Yulia’s posters feature remarks like “Women don’t belong in politics”; “The brain of a female postgrad obsessed with getting a husband is incapable of grasping post-positivism”; “This monograph on war was written by a woman, just imagine. Amazingly, it's not bad.” The posters also attribute each comment, naming names like Boris Shiryayev (the head of the U.S. studies department), Roman Vykhodets (a senior lecturer in the theory and history of international relations department), and Ivan Tsvetkov (a senior lecturer in the U.S. studies department).

Yulia says she got the idea to start advertising the faculty’s ignorance at a seminar where she and her women colleagues were told that education is good, but it would be better if they just started having kids (at least three!) in this “difficult time” for the country.

“I wanted the lecturers simply to take a dispassionate look at their own words. I wasn't trying to undermine the sacred foundations of my department, or badmouth the faculty, or get even with them — I just want the place I'm studying to support each student's talent and aspirations, and for lecturers to see in each student our abilities, not gender stereotypes," she told Meduza.

“There’s no place for women in politics.” ~B.A. Shiryaev
From Yulia’s personal archive
“I want only redheaded beauties in short skirts to show up for my test.” ~R.G. Shamgunov

In her first year at the department, Yulia says she was told constantly that the road to politics and diplomacy is closed to women, and that the best they can hope for is to marry a diplomat.

“Most of the jokes were about how we’d end up at war if the women in our department graduated and entered politics, because two of us would show up for a Security Council session in the same jacket, and nuclear war would be inevitable,” Yulia says.

She says the department’s students are mostly women, and even half the faculty are women, who lead classes on world politics, history, and economics “on equal footing with men.” Yulia says it’s most offensive of all when the women lecturers belittle women in politics, and she thinks this kind of dismissiveness harms the women at the university by urging them to abandon their own ambitions, principles, and ideas.

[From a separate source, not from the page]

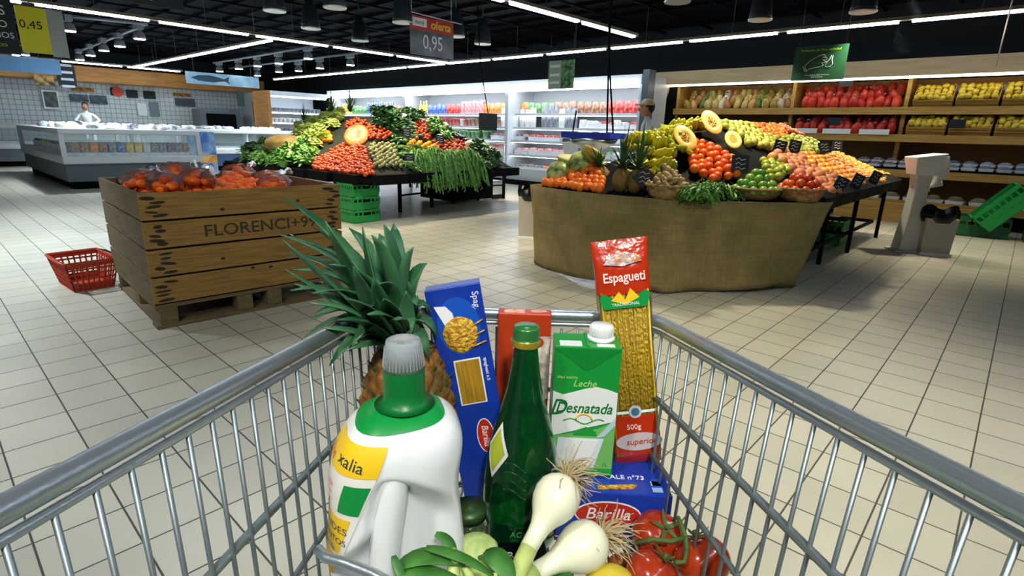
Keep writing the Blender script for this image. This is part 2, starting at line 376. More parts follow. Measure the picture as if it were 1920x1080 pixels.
# the light of the downlights and pendants, plus added fill spots
for i, p in enumerate(PP):
    if i not in (1, 4): spot('pendant_light', p+Vector((0, 0, -.03)), (p.x, p.y, 0), 250, WARM, 95, .7, .12)
for (x, y, e) in ((-2.4, 5.2, 300), (-2.6, 6.6, 260), (-7.6, 5.0, 300), (-8.0, 6.8, 260), (-4.9, 3.4, 400), (-.6, 2.6, 300), (-.6, 8.6, 260)):
    spot('spot_and_fill_light', (x, y, 3.1), (x, y, 0), e, WARM, 85, .8, .1)
for (x, y, tx, ty, e) in ((1.3, -.9, -.35, .45, 200), (-.5, -1.4, -.3, .4, 100), (-.3, -1.6, -3.8, 1.6, 190), (.6, -.4, -2.6, 3.6, 150), (-1.6, -1.2, -4.4, 1.4, 110)):
    spot('spot_and_fill_light', (x, y, 3.1), (tx, ty, .7), e, (1., .95, .86), 62, .8, .12)  # fill spots added behind the camera to brighten trolley, crate and stall fronts
for (x, y, e) in ((-2.0, -.6, 190), (-3.6, -1.2, 230), (.9, 1.6, 130), (-1.2, 1.4, 60)):
    spot('spot_and_fill_light', (x, y, 3.1), (x, y, 0), e, (.93, .97, 1.), 75, .9, .12)  # fill spots added overhead to lighten the foreground floor
for (x, y) in ((-6.2, -.6), (-8.5, 1.2), (-14.0, 2.6), (-17.5, 3.6), (-20.5, 5.), (-16, 7.2), (-19, 8.4)):  # first two are fill, added to brighten the floor on the left
    spot('counter_and_fill_spot', (x, y, 2.8), (x, y, 0), 520, COOL, 115, .8, .1)
# ================================================================== FRIDGE WALL
FX0, FX1, FY = -18.0, -5.95, 10.25
m_fr = mat('fridge_white', (200, 206, 210), .35)
fr = thing('refrigerated_shelving', 'long open white refrigerated wall with lit shelves behind the stalls', 'fridge', (0, 0, 0))
MB().bb(FX0, FX1, FY+.9, FY+.98, 0, 2.3).obj('back_panel', m_fr, fr)
MB().bb(FX0, FX1, FY-.05, FY+.9, .0, .12, 1).bb(FX0, FX1, FY-.02, FY+.9, .121, .32).bb(FX0, FX1, FY-.06, FY-.02, .20, .40).obj('base', [m_fr, m_black], fr)
MB().bb(FX0, FX1, FY-.1, FY+.9, 2.24, 2.42).obj('canopy', m_fr, fr)
MB().bb(FX0+.1, FX1-.05, FY-.13, FY-.1005, 2.20, 2.33).obj('canopy_light', mat('canopy_glow', (255, 255, 255), .5, emit=3.2, ecol=(225, 238, 255)), fr)
MB().bb(FX0+.1, FX1-.1, FY+.02, FY+.1, 2.19, 2.235).obj('shelf_light', mat('canopy_glow_in', (255, 255, 255), .5, emit=12., ecol=(240, 246, 255)), fr)
SHZ = [.72, 1.05, 1.36, 1.68]
for i, z in enumerate(SHZ):
    MB().bb(FX0, FX1, FY+.08+.06*i, FY+.9, z-.02, z).bb(FX0, FX1, FY+.06+.06*i, FY+.08+.06*i, z-.035, z+.02).obj('shelf', m_fr, fr)
    MB().bb(FX0+.1, FX1-.1, FY+.1+.06*i, FY+.13+.06*i, z-.045, z-.022).obj('shelf_light', m_tubew, fr)
for x in (FX0+.03, -13.8, -9.67, FX1-.03): MB().bb(x-.05, x+.05, FY-.02, FY+.9, .0, 2.3).obj('divider', m_fr, fr)
fl_ = thing('corner_fridge', 'white lit fridge on the left of the corner behind the vegetables', 'fridge', (0, 0, 0))
MB().bb(-19, -18.9, 8.15, 10.1, 0, 2.2).obj('back_panel', m_fr, fl_)
MB().bb(-18.9, -18.0, 8.15, 10.1, 0, .4).obj('base', m_fr, fl_); MB().bb(-18.9, -17.9, 8.15, 10.1, 2.16, 2.3).obj('canopy', m_fr, fl_)
MB().bb(-19, -17.9, 8.06, 8.148, 0, 2.3).obj('end_panel', m_oak, fl_)
MB().bb(-17.96, -17.92, 8.2, 10.05, 2.12, 2.158).obj('canopy_light', m_tube, fl_)
for z in SHZ:
    MB().bb(-18.9, -18.1, 8.15, 10.1, z-.02, z).obj('shelf', m_fr, fl_); MB().bb(-18.12, -18.09, 8.2, 10, z-.05, z-.025).obj('shelf_light', m_tubew, fl_)
# products
PC = {'orange': (236, 126, 32), 'red': (196, 40, 34), 'yellow': (236, 196, 60), 'green': (76, 140, 66), 'blue': (52, 92, 170), 'white': (228, 230, 226), 'brown': (150, 96, 60), 'pink': (220, 130, 130), 'grey': (112, 118, 126), 'purple': (110, 60, 96)}
PM = {k: mat('package_'+k, v, .35, col2=tuple(min(255, int(c*.6+110)) for c in v), scale=22) for k, v in PC.items()}
PROT = {}
def packet_me(kind, colr):
    key = (kind, colr)
    if key in PROT: return PROT[key]
    b = MB()
    if kind == 'carton': b.bb(-.04, .04, -.04, .04, 0, .19).prism([(-.04, 0), (.04, 0), (0, .035)], .08, Matrix.Translation((0, .04, .19)) @ Matrix.Rotation(PI/2, 4, 'X'), 1)
    elif kind == 'tub': b.lathe([(.042, 0), (.052, .085), (.056, .086), (.056, .096), (0, .097)], 12)
    elif kind == 'bottle': b.lathe([(.036, 0), (.038, .02), (.038, .13), (.016, .18), (.016, .2)], 12).lathe([(.019, .2), (.019, .225), (0, .226)], 10, mi=1)
    elif kind == 'tray': b.box((0, 0, .02), (.17, .12, .04), 1, taper=.86).ball((0, 0, .038), .05, 10, 6, 0, sc=(1.45, 1.0, .5))
    else:
        def fn(u, v):
            w_ = .065*(1-.12*abs(2*v-1)**3); th = .028*math.sin(PI*min(max(v, .04), .96))
            q = 2*PI*u; return Vector((w_*math.cos(q), th*math.sin(q)+.0, .17*v))
        b.grid(fn, 14, 7, wrap=True)
    me = b.mesh(kind, [PM[colr], m_white]); PROT[key] = me
    return me
NM = {'carton': 'milk_carton', 'tub': 'yogurt_tub', 'bottle': 'drink_bottle', 'tray': 'food_tray', 'packet': 'food_packet'}
WD = {'carton': .105, 'tub': .13, 'bottle': .098, 'tray': .2, 'packet': .15}
TP = {'carton': 'gable carton', 'tub': 'round tub', 'bottle': 'bottle', 'tray': 'wrapped tray', 'packet': 'pillow packet'}
def product(kind, colr, loc, rz, lab, grp, sc=1.):
    o = mk(NM[kind], packet_me(kind, colr), None, loc, (0, 0, rz)); o.scale = (sc,)*3
    return tag(o, lab, TP[kind].split()[-1], grp)
RN = ['bottom deck', 'lowest shelf', 'second shelf', 'third shelf', 'top shelf']
zs = [.321]+[z+.001 for z in SHZ]
segs = {4: [('carton', 'yellow'), ('packet', 'green'), ('bottle', 'blue'), ('bottle', 'grey'), ('packet', 'brown'), ('bottle', 'yellow'), ('packet', 'blue'), ('packet', 'red'), ('carton', 'pink'), ('packet', 'orange'), ('packet', 'orange'), ('packet', 'green'), ('packet', 'brown'), ('packet', 'brown'), ('packet', 'red')],
 3: [('tub', 'white'), ('tub', 'yellow'), ('packet', 'brown'), ('tub', 'pink'), ('tub', 'red'), ('tub', 'brown'), ('packet', 'white'), ('packet', 'grey'), ('tray', 'red')],
 2: [('tub', 'white'), ('tub', 'blue'), ('tub', 'yellow'), ('tray', 'orange'), ('tub', 'green'), ('tray', 'purple'), ('tray', 'red'), ('packet', 'white')],
 1: [('tub', 'green'), ('tub', 'white'), ('tub', 'brown'), ('tub', 'red'), ('tray', 'red'), ('tray', 'pink'), ('tray', 'green')],
 0: [('tray', 'brown'), ('tray', 'white'), ('tray', 'green'), ('tray', 'grey'), ('tray', 'orange')]}
for r in range(5):
    x = FX0+.2; sg = segs[r]; n = len(sg); Lr = FX1-.3-FX0
    while x < FX1-.3:
        i = min(n-1, int((x-FX0)/Lr*n)); k, c_ = sg[i]
        if any(abs(x-d) < .12 for d in (-13.8, -9.67)): x += .1; continue
        if random.random() > (.0 if r == 4 else .08):
            if r in (1, 2, 3) and random.random() < .12: c_ = 'white'
            lab = 'small %s %s on the %s of the long fridge wall' % (c_, TP[k], RN[r])
            if x > -12.2 and r < 4 and k != 'packet': product(k, random.choice(['red', 'green', 'orange', c_, c_]) if k == 'tray' else c_, (x, FY+.5+.05*r, zs[r]+.1), .1, 'small stacked %s on the %s of the long fridge wall' % (TP[k], RN[r]), 'stacked %ss on the %s' % (TP[k], RN[r]), 1.35)
            pr_ = product(k, c_, (x+random.uniform(-.01, .01), FY+.24+.05*r, zs[r]), random.uniform(-.15, .15), lab, lab[6:]+'s', random.uniform(1.5, 1.75) if r == 4 else random.uniform(1.35, 1.6))
            if r < 4: pr_.scale.z *= 1.45 if k == 'tub' else 1.9
        x += WD[k]*(1.4 if r == 4 else 1.2)
for r, c_ in ((1, 'white'), (2, 'grey'), (3, 'white'), (4, 'grey')):
    for i in range(12):
        lab = 'small %s round tub on the %s of the corner fridge' % (c_, RN[r])
        product('tub', c_, (-18.3, 8.3+.15*i, zs[r]), 0, lab, lab[6:]+'s', 1.35)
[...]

The problem, Yulia says, is that men dominate international relations and its study. “In four years as an undergraduate, the syllabi assigned only two articles written by women about the theory of international relations. And when we discussed them in seminar, the lecturer said immediately, ‘Well, they're women, and also feminists,’ as if that instantly erased the value and significance of their ideas,” Yulia says.

“An absurd and inappropriate joke”

Yullia’s posters went up on the evening of March 6, after that day’s classes, when most of the students and faculty had already gone home. By the time morning classes started the next day, she says the posters were still in place. But then they started disappearing. They were nevertheless up long enough for some students to take photos, which they shared on Instagram.

Yulia says many fellow women students are thanking her for daring to raise the issue of sexism at the university, but reactions from the department’s teachers have been mixed.

“Lecturers are naturally angry and a bit scared,” Yulia explains. “They're discussing what has happened among themselves, denying their own words, and saying that nobody will be able to prove anything. But I don't think there's a need to prove anything — all the students who saw these comments recognized them.” She says students even raised the subject during classes, and some women lecturers apparently said they agree that sexism is a problem in the department that should be discussed openly.

“The brain of a female postgrad obsessed with getting a husband is incapable of grasping post-positivism.” ~R.S. Vykhodets
From Yulia’s personal archive
“This monograph on war was written by a woman, just imagine. Amazingly, it's not bad.” ~I.A. Tsvetkov

The university’s press office told Meduza that administrators have not been informed of any sexist behavior by faculty. “If a student encounters such attitudes, he is entitled to approach the ethics commission, whose purview includes examining this kind of issue," the university’s representative said.

Meduza was unable to contact Irina Novikova, the dean of the school’s international relations department. According to a staffer in the dean's front office, Novikova was in a meeting the entire day and out of reach.

Ivan Tsvetkov, a senior lecturer in the U.S. studies department, told Meduza he had seen the posters, but didn’t know one of the quotes is attributed to him. He says he doesn’t recognize the remark and has no idea what monograph he was supposedly describing. “I think it's make believe. I'm going by what our female colleagues are saying about these posters. I don’t see any scandal here. Everybody’s basically just having fun, so I think in the [March 8] holiday context this is all a bit of a joke.” Tsvetkov also noted that “someone would certainly be unhappy” if such comments were systematic. “But this isn’t the case in the department,” he says, adding, “Our dean is a woman, what more can I say?”

Boris Shiryayev, the head of the university’s U.S. studies department, described Yulia’s posters as “inappropriate, to put it mildly,” an “absurd joke,” and “obvious drivel.” He assured Meduza that he has never said that women have no place in politics, and such a thought would never even occur to him. “Politics is neither male nor female; politics is politics,” he explained, adding that he doubts any of the other faculty would ever say “such stupid things.”

“It's possible that lecturers may have joked in an informal setting,” Shiryayev confessed. “The dean is angry, all the lecturers are angry, and we will obviously carry out an investigation.”